Wallace hails from Vancouver, but now resides in a 140-square-foot cabin on Salt Spring Island. He describes himself as an advocate for the protection of the planet earth and communities. A few years ago he was drawn to Dodge Cove while working on a documentary in Kitimat surrounding the Northern Gateway pipeline. A friend there told him about residents of a small, North Coast community who were living next to where Nexen proposed to build a liquefied natural gas (LNG) terminal, the Aurora LNG project.

WATCH MORE: Day trip to Dodge Cove

After connecting with residents he performed in a couple of benefit concerts in Prince Rupert for the Friends of Digby Island. Then at the end of last August, before the Aurora LNG project folded in September, Wallace travelled to Dodge Cove to record and sing “I am not lost” anyone from the community who wanted to join in.

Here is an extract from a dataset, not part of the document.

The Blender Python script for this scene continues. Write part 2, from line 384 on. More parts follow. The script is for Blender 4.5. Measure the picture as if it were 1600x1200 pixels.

“I wrote that song when I was doing a record called the Kitimat LP, when I was working on the Northern Gateway project four years ago now. Then, I came up with this idea of a live project after touring the province for a few years realizing how connected all of these movements were and how seeing such overlap in the communities fighting to protect their rights to clean air and clean water I wanted to create an art project that kind of unified all those voices while still highlighting their unique stories,” Wallace said.

He recorded Us in eight different locations across B.C., and with each song community members were invited to sing.

“When you’re listening you’re hearing the actual voices of the people standing up for their community and for the planet,” he said. “One of those stops was to highlight the amazing story that was Dodge Cove and Digby Island and this community coming together to protect this beautiful little cove and the way of life that they’ve created for themselves here.”